I did this a few years ago on my 1980 Chevy Malibu (full frame car), but I can't say I've heard of someone doing it to a car with a Unibody.... Good work!
I did this a few years ago on my 1980 Chevy Malibu (full frame car), but I can't say I've heard of someone doing it to a car with a Unibody.... Good work!
Personally I wouldnt do this mod. There is nothing besides the friction of the bolt keeping the arm from sliding around in that slot. I would get a cam bolt and weld on some positioning stops like the toe arms have to lock it in position.
Looking clean.... how long did it take? How hard is it? I'm intermediate when it comes to diy projects.
Also what suspension do you have?
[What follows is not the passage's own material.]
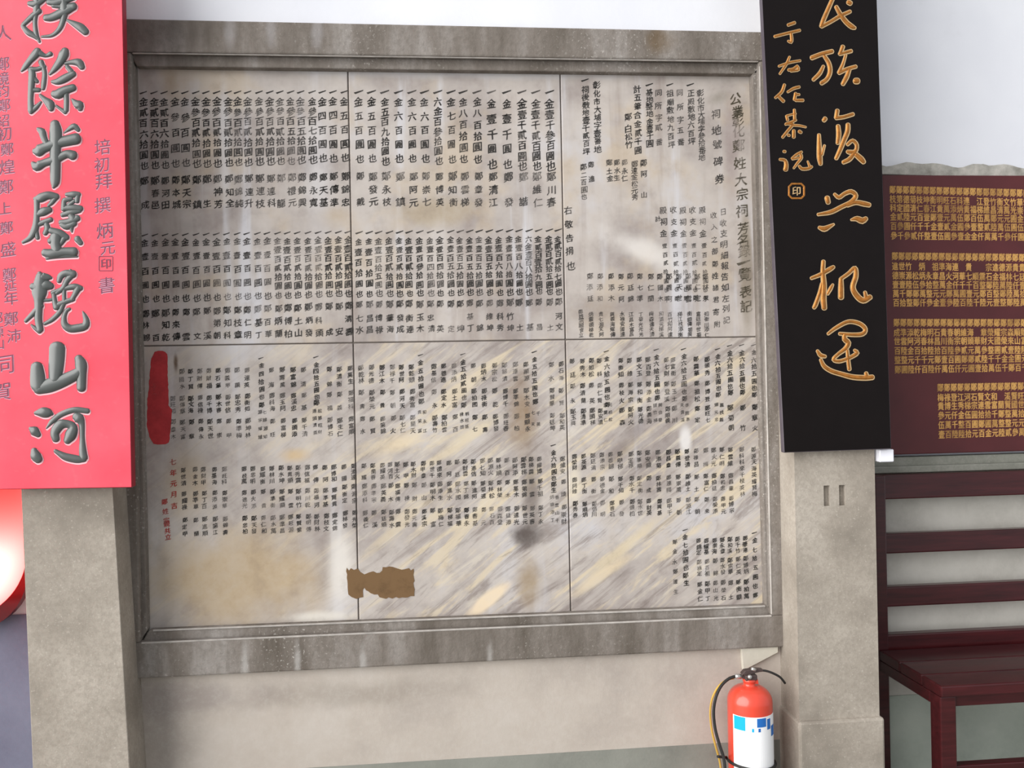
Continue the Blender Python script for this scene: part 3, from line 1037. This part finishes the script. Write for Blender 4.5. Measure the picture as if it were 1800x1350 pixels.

Springs coilovers or bags
Personally I wouldnt do this mod. There is nothing besides the friction of the bolt keeping the arm from sliding around in that slot. I would get a cam bolt and weld on some positioning stops like the toe arms have to lock it in position.
I was a little worried about doing it too. But, after looking at it, I knew it would work. It locks in the same way that it does from the factory. The arms are held by the bolt and by the subframe pinched in on them. I only cut in towards the center. Worst that could happen is it gets me max negative camber.
Looking clean.... how long did it take? How hard is it? I'm intermediate when it comes to diy projects.
Also what suspension do you have? Springs coilovers or bags
It took about half a day and about 7 carbide bits. It's not that hard but it is tedious. The hardest part was that the bit wanted to jump around and then it would break. It may be something you could do but be careful. If you mess something up, you will have your upper control arms out. Also, the only way to undo it is to replace the rear subframe. I'm bagged on airlift struts and V2 management.